-- start of DATA TO USE --
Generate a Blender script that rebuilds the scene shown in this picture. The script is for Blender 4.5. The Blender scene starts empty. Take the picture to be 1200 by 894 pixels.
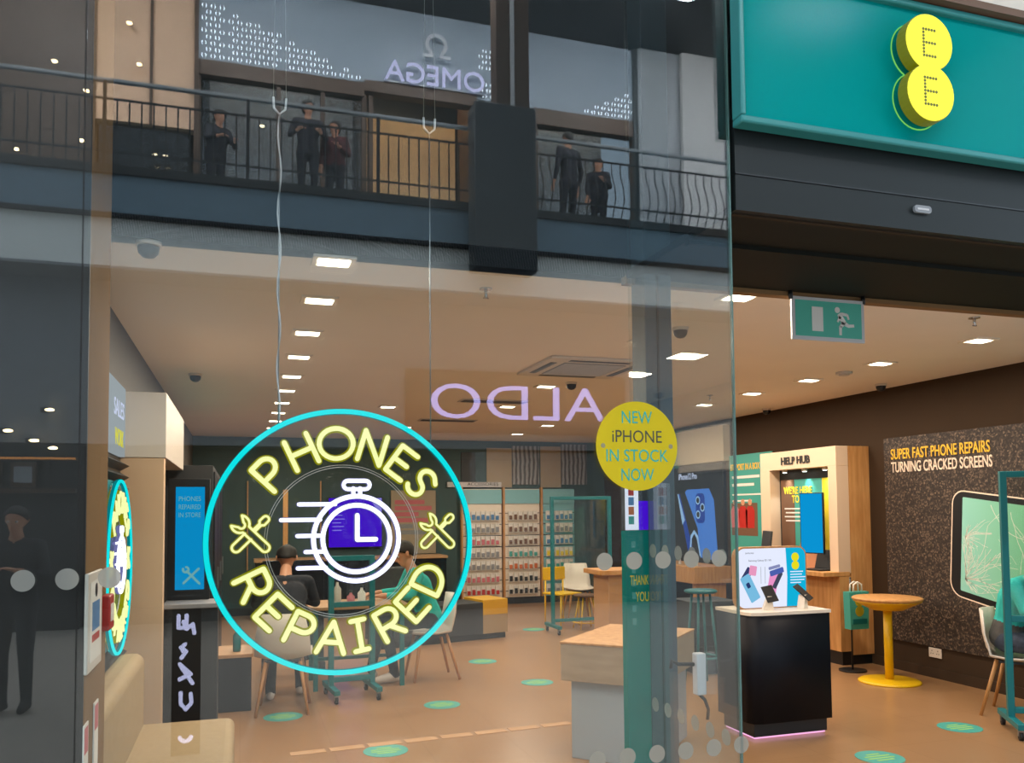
import bpy, bmesh, math, random
from mathutils import Vector, Matrix
random.seed(7)
PI = math.pi
S = bpy.context.scene
C = S.collection

# ------------------------------------------------------------------ camera, world, light, exposure
cam_d = bpy.data.cameras.new('camera'); cam = bpy.data.objects.new('camera', cam_d); C.objects.link(cam)
cam_d.sensor_fit = 'HORIZONTAL'; cam_d.sensor_width = 36.0
cam_d.lens = 985.4 / 1200 * 36.0
cam_d.shift_y = 102.5 / 1200
cam_d.clip_start = 0.02; cam_d.clip_end = 200
yaw, pitch, roll = math.radians(17.83), math.radians(2.83), math.radians(-0.513)
cam.matrix_world = (Matrix.Translation((0, -2.87, 1.6)) @ Matrix.Rotation(-yaw, 4, 'Z')
                    @ Matrix.Rotation(PI / 2 + pitch, 4, 'X') @ Matrix.Rotation(roll, 4, 'Z'))
S.camera = cam

W = bpy.data.worlds.new('sky'); S.world = W; W.use_nodes = True
bg = W.node_tree.nodes['Background']
bg.inputs[0].default_value = (0.72, 0.86, 1.0, 1); bg.inputs[1].default_value = 2.7

S.view_settings.view_transform = 'Standard'; S.view_settings.look = 'None'
S.view_settings.exposure = 0.0; S.view_settings.gamma = 1.0
S.view_settings.use_curve_mapping = False
S.cycles.transparent_max_bounces = 24
S.cycles.max_bounces = 10; S.cycles.diffuse_bounces = 5; S.cycles.glossy_bounces = 5
S.cycles.use_denoising = True
S.cycles.sample_clamp_indirect = 6.0
S.cycles.caustics_reflective = False; S.cycles.caustics_refractive = False

WARM = (1.0, 0.83, 0.66)
def area(name, loc, size, energy, color, rot=(0, 0, 0), sy=None):
    d = bpy.data.lights.new(name, 'AREA'); d.energy = energy; d.color = color; d.size = size
    if sy: d.shape = 'RECTANGLE'; d.size_y = sy
    o = bpy.data.objects.new(name, d); C.objects.link(o); o.location = loc; o.rotation_euler = rot
    return o
# unseen fill lights added to brighten the reflected upper shop fronts
for gx in (-3.0, 0.2, 3.4, 6.6, 9.5):
    area('gallery_fill_light', (gx, -9.6, 10.4), 1.6, 620, (0.90, 0.95, 1.0), (math.radians(-22), 0, 0))
DOWNLIGHT_W = 19.0        # each ceiling downlight of the shop
DOWNLIGHT_E = 9.0         # glow of its diffuser

# ------------------------------------------------------------------ materials
def lin(c):
    if isinstance(c, str):
        c = c.lstrip('#'); c = [int(c[i:i + 2], 16) / 255 for i in (0, 2, 4)]
    return tuple(x / 12.92 if x <= .04045 else ((x + .055) / 1.055) ** 2.4 for x in c) + (1,)
def nmat(name):
    m = bpy.data.materials.new(name); m.use_nodes = True
    return m, m.node_tree.nodes, m.node_tree.links, m.node_tree.nodes['Principled BSDF']
def mat(name, col, rough=.5, metal=0, emit=None, es=0, noise=0, scale=6, bump=0, spec=.5, alpha=1, stretch=None):
    m, n, l, p = nmat(name)
    c = lin(col)
    p.inputs['Base Color'].default_value = c; p.inputs['Roughness'].default_value = rough
    p.inputs['Metallic'].default_value = metal; p.inputs['Specular IOR Level'].default_value = spec
    p.inputs['Alpha'].default_value = alpha
    if emit is not None:
        p.inputs['Emission Color'].default_value = lin(emit); p.inputs['Emission Strength'].default_value = es
    if noise or bump:
        tc = n.new('ShaderNodeTexCoord'); nz = n.new('ShaderNodeTexNoise')
        nz.inputs['Scale'].default_value = scale; nz.inputs['Detail'].default_value = 5
        if stretch:
            mp = n.new('ShaderNodeMapping'); mp.inputs['Scale'].default_value = stretch
            l.new(tc.outputs['Object'], mp.inputs[0]); l.new(mp.outputs[0], nz.inputs['Vector'])
        else:
            l.new(tc.outputs['Object'], nz.inputs['Vector'])
        if noise:
            r = n.new('ShaderNodeValToRGB')
            r.color_ramp.elements[0].position = .3; r.color_ramp.elements[1].position = .7
            r.color_ramp.elements[0].color = tuple(x * (1 - noise) for x in c[:3]) + (1,)
            r.color_ramp.elements[1].color = tuple(min(1, x * (1 + noise)) for x in c[:3]) + (1,)
            l.new(nz.outputs['Fac'], r.inputs[0]); l.new(r.outputs[0], p.inputs['Base Color'])
        if bump:
            b = n.new('ShaderNodeBump'); b.inputs['Strength'].default_value = bump; b.inputs['Distance'].default_value = .02
            l.new(nz.outputs['Fac'], b.inputs['Height']); l.new(b.outputs[0], p.inputs['Normal'])
    return m
def glow(name, col, s):
    m = bpy.data.materials.new(name); m.use_nodes = True
    n, l = m.node_tree.nodes, m.node_tree.links; n.clear()
    e = n.new('ShaderNodeEmission'); e.inputs[0].default_value = lin(col); e.inputs[1].default_value = s
    o = n.new('ShaderNodeOutputMaterial'); l.new(e.outputs[0], o.inputs[0])
    return m
def glass(name, tint, f0, rough=0.0):
    """architectural sheet glass: thin, unrefracting; Schlick reflection from each face"""
    m = bpy.data.materials.new(name); m.use_nodes = True
    n, l = m.node_tree.nodes, m.node_tree.links; n.clear()
    g = n.new('ShaderNodeNewGeometry'); d = n.new('ShaderNodeVectorMath'); d.operation = 'DOT_PRODUCT'
    l.new(g.outputs['Normal'], d.inputs[0]); l.new(g.outputs['Incoming'], d.inputs[1])
    def mth(op, a, b=None):
        x = n.new('ShaderNodeMath'); x.operation = op
        for i, v in enumerate((a, b)):
            if v is None: continue
            if isinstance(v, (int, float)): x.inputs[i].default_value = v
            else: l.new(v, x.inputs[i])
        return x.outputs[0]
    c = mth('ABSOLUTE', d.outputs['Value']); q = mth('POWER', mth('SUBTRACT', 1.0, c), 5.0)
    f = mth('ADD', mth('MULTIPLY', q, 1 - f0), f0)
    t = n.new('ShaderNodeBsdfTransparent'); t.inputs[0].default_value = tint + (1,)
    r = n.new('ShaderNodeBsdfGlossy'); r.inputs['Roughness'].default_value = rough
    mx = n.new('ShaderNodeMixShader'); l.new(f, mx.inputs[0]); l.new(t.outputs[0], mx.inputs[1]); l.new(r.outputs[0], mx.inputs[2])
    o = n.new('ShaderNodeOutputMaterial'); l.new(mx.outputs[0], o.inputs[0])
    return m
def film(name, col, opac):
    """translucent printed film or etched vinyl"""
    m = bpy.data.materials.new(name); m.use_nodes = True
    n, l = m.node_tree.nodes, m.node_tree.links; n.clear()
    a = n.new('ShaderNodeBsdfDiffuse'); a.inputs[0].default_value = lin(col)
    b = n.new('ShaderNodeBsdfTranslucent'); b.inputs[0].default_value = lin(col)
    t = n.new('ShaderNodeBsdfTransparent')
    m1 = n.new('ShaderNodeMixShader'); m1.inputs[0].default_value = .55
    l.new(a.outputs[0], m1.inputs[1]); l.new(b.outputs[0], m1.inputs[2])
    m2 = n.new('ShaderNodeMixShader'); m2.inputs[0].default_value = opac
    l.new(t.outputs[0], m2.inputs[1]); l.new(m1.outputs[0], m2.inputs[2])
    o = n.new('ShaderNodeOutputMaterial'); l.new(m2.outputs[0], o.inputs[0])
    return m

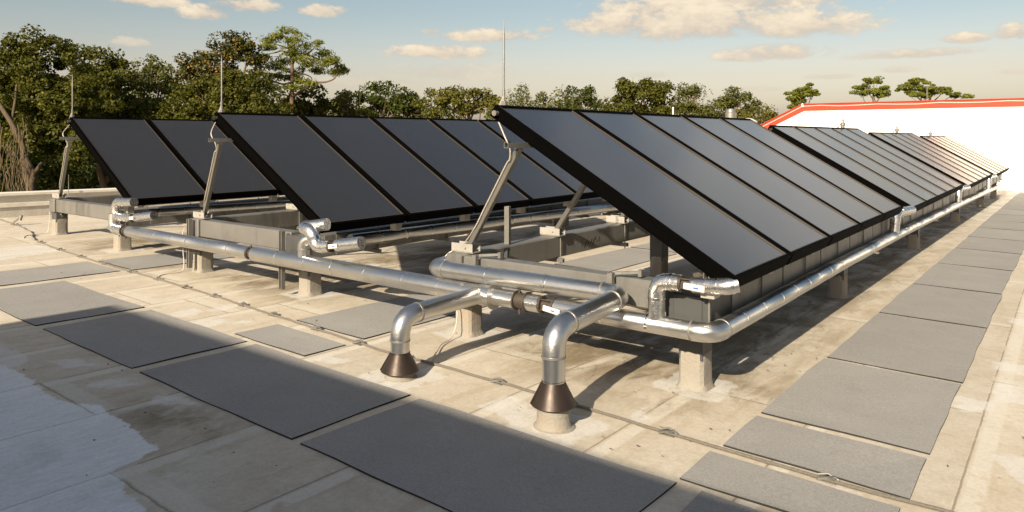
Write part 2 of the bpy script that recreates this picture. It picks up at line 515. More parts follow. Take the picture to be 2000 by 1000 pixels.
-- end of DATA TO USE --
* EXERCISE BRIEF: Return all the entries word for word, but omit any pictures they contain.

* RESULT FOR THIS EXERCISE:
Generate a Blender script that rebuilds the scene shown in this picture. The script is for Blender 4.5. The Blender scene starts empty. Take the picture to be 1200 by 894 pixels.
import bpy, bmesh, math, random
from mathutils import Vector, Matrix
random.seed(7)
PI = math.pi
S = bpy.context.scene
C = S.collection

# ------------------------------------------------------------------ camera, world, light, exposure
cam_d = bpy.data.cameras.new('camera'); cam = bpy.data.objects.new('camera', cam_d); C.objects.link(cam)
cam_d.sensor_fit = 'HORIZONTAL'; cam_d.sensor_width = 36.0
cam_d.lens = 985.4 / 1200 * 36.0
cam_d.shift_y = 102.5 / 1200
cam_d.clip_start = 0.02; cam_d.clip_end = 200
yaw, pitch, roll = math.radians(17.83), math.radians(2.83), math.radians(-0.513)
cam.matrix_world = (Matrix.Translation((0, -2.87, 1.6)) @ Matrix.Rotation(-yaw, 4, 'Z')
                    @ Matrix.Rotation(PI / 2 + pitch, 4, 'X') @ Matrix.Rotation(roll, 4, 'Z'))
S.camera = cam

W = bpy.data.worlds.new('sky'); S.world = W; W.use_nodes = True
bg = W.node_tree.nodes['Background']
bg.inputs[0].default_value = (0.72, 0.86, 1.0, 1); bg.inputs[1].default_value = 2.7

S.view_settings.view_transform = 'Standard'; S.view_settings.look = 'None'
S.view_settings.exposure = 0.0; S.view_settings.gamma = 1.0
S.view_settings.use_curve_mapping = False
S.cycles.transparent_max_bounces = 24
S.cycles.max_bounces = 10; S.cycles.diffuse_bounces = 5; S.cycles.glossy_bounces = 5
S.cycles.use_denoising = True
S.cycles.sample_clamp_indirect = 6.0
S.cycles.caustics_reflective = False; S.cycles.caustics_refractive = False

WARM = (1.0, 0.83, 0.66)
def area(name, loc, size, energy, color, rot=(0, 0, 0), sy=None):
    d = bpy.data.lights.new(name, 'AREA'); d.energy = energy; d.color = color; d.size = size
    if sy: d.shape = 'RECTANGLE'; d.size_y = sy
    o = bpy.data.objects.new(name, d); C.objects.link(o); o.location = loc; o.rotation_euler = rot
    return o
# unseen fill lights added to brighten the reflected upper shop fronts
for gx in (-3.0, 0.2, 3.4, 6.6, 9.5):
    area('gallery_fill_light', (gx, -9.6, 10.4), 1.6, 620, (0.90, 0.95, 1.0), (math.radians(-22), 0, 0))
DOWNLIGHT_W = 19.0        # each ceiling downlight of the shop
DOWNLIGHT_E = 9.0         # glow of its diffuser

# ------------------------------------------------------------------ materials
def lin(c):
    if isinstance(c, str):
        c = c.lstrip('#'); c = [int(c[i:i + 2], 16) / 255 for i in (0, 2, 4)]
    return tuple(x / 12.92 if x <= .04045 else ((x + .055) / 1.055) ** 2.4 for x in c) + (1,)
def nmat(name):
    m = bpy.data.materials.new(name); m.use_nodes = True
    return m, m.node_tree.nodes, m.node_tree.links, m.node_tree.nodes['Principled BSDF']
def mat(name, col, rough=.5, metal=0, emit=None, es=0, noise=0, scale=6, bump=0, spec=.5, alpha=1, stretch=None):
    m, n, l, p = nmat(name)
    c = lin(col)
    p.inputs['Base Color'].default_value = c; p.inputs['Roughness'].default_value = rough
    p.inputs['Metallic'].default_value = metal; p.inputs['Specular IOR Level'].default_value = spec
    p.inputs['Alpha'].default_value = alpha
    if emit is not None:
        p.inputs['Emission Color'].default_value = lin(emit); p.inputs['Emission Strength'].default_value = es
    if noise or bump:
        tc = n.new('ShaderNodeTexCoord'); nz = n.new('ShaderNodeTexNoise')
        nz.inputs['Scale'].default_value = scale; nz.inputs['Detail'].default_value = 5
        if stretch:
            mp = n.new('ShaderNodeMapping'); mp.inputs['Scale'].default_value = stretch
            l.new(tc.outputs['Object'], mp.inputs[0]); l.new(mp.outputs[0], nz.inputs['Vector'])
        else:
            l.new(tc.outputs['Object'], nz.inputs['Vector'])
        if noise:
            r = n.new('ShaderNodeValToRGB')
            r.color_ramp.elements[0].position = .3; r.color_ramp.elements[1].position = .7
            r.color_ramp.elements[0].color = tuple(x * (1 - noise) for x in c[:3]) + (1,)
            r.color_ramp.elements[1].color = tuple(min(1, x * (1 + noise)) for x in c[:3]) + (1,)
            l.new(nz.outputs['Fac'], r.inputs[0]); l.new(r.outputs[0], p.inputs['Base Color'])
        if bump:
            b = n.new('ShaderNodeBump'); b.inputs['Strength'].default_value = bump; b.inputs['Distance'].default_value = .02
            l.new(nz.outputs['Fac'], b.inputs['Height']); l.new(b.outputs[0], p.inputs['Normal'])
    return m
def glow(name, col, s):
    m = bpy.data.materials.new(name); m.use_nodes = True
    n, l = m.node_tree.nodes, m.node_tree.links; n.clear()
    e = n.new('ShaderNodeEmission'); e.inputs[0].default_value = lin(col); e.inputs[1].default_value = s
    o = n.new('ShaderNodeOutputMaterial'); l.new(e.outputs[0], o.inputs[0])
    return m
def glass(name, tint, f0, rough=0.0):
    """architectural sheet glass: thin, unrefracting; Schlick reflection from each face"""
    m = bpy.data.materials.new(name); m.use_nodes = True
    n, l = m.node_tree.nodes, m.node_tree.links; n.clear()
    g = n.new('ShaderNodeNewGeometry'); d = n.new('ShaderNodeVectorMath'); d.operation = 'DOT_PRODUCT'
    l.new(g.outputs['Normal'], d.inputs[0]); l.new(g.outputs['Incoming'], d.inputs[1])
    def mth(op, a, b=None):
        x = n.new('ShaderNodeMath'); x.operation = op
        for i, v in enumerate((a, b)):
            if v is None: continue
            if isinstance(v, (int, float)): x.inputs[i].default_value = v
            else: l.new(v, x.inputs[i])
        return x.outputs[0]
    c = mth('ABSOLUTE', d.outputs['Value']); q = mth('POWER', mth('SUBTRACT', 1.0, c), 5.0)
    f = mth('ADD', mth('MULTIPLY', q, 1 - f0), f0)
    t = n.new('ShaderNodeBsdfTransparent'); t.inputs[0].default_value = tint + (1,)
    r = n.new('ShaderNodeBsdfGlossy'); r.inputs['Roughness'].default_value = rough
    mx = n.new('ShaderNodeMixShader'); l.new(f, mx.inputs[0]); l.new(t.outputs[0], mx.inputs[1]); l.new(r.outputs[0], mx.inputs[2])
    o = n.new('ShaderNodeOutputMaterial'); l.new(mx.outputs[0], o.inputs[0])
    return m
def film(name, col, opac):
    """translucent printed film or etched vinyl"""
    m = bpy.data.materials.new(name); m.use_nodes = True
    n, l = m.node_tree.nodes, m.node_tree.links; n.clear()
    a = n.new('ShaderNodeBsdfDiffuse'); a.inputs[0].default_value = lin(col)
    b = n.new('ShaderNodeBsdfTranslucent'); b.inputs[0].default_value = lin(col)
    t = n.new('ShaderNodeBsdfTransparent')
    m1 = n.new('ShaderNodeMixShader'); m1.inputs[0].default_value = .55
    l.new(a.outputs[0], m1.inputs[1]); l.new(b.outputs[0], m1.inputs[2])
    m2 = n.new('ShaderNodeMixShader'); m2.inputs[0].default_value = opac
    l.new(t.outputs[0], m2.inputs[1]); l.new(m1.outputs[0], m2.inputs[2])
    o = n.new('ShaderNodeOutputMaterial'); l.new(m2.outputs[0], o.inputs[0])
    return m

Write part 2 of the bpy script that recreates this picture. It picks up at line 515. More parts follow. Take the picture to be 2000 by 1000 pixels.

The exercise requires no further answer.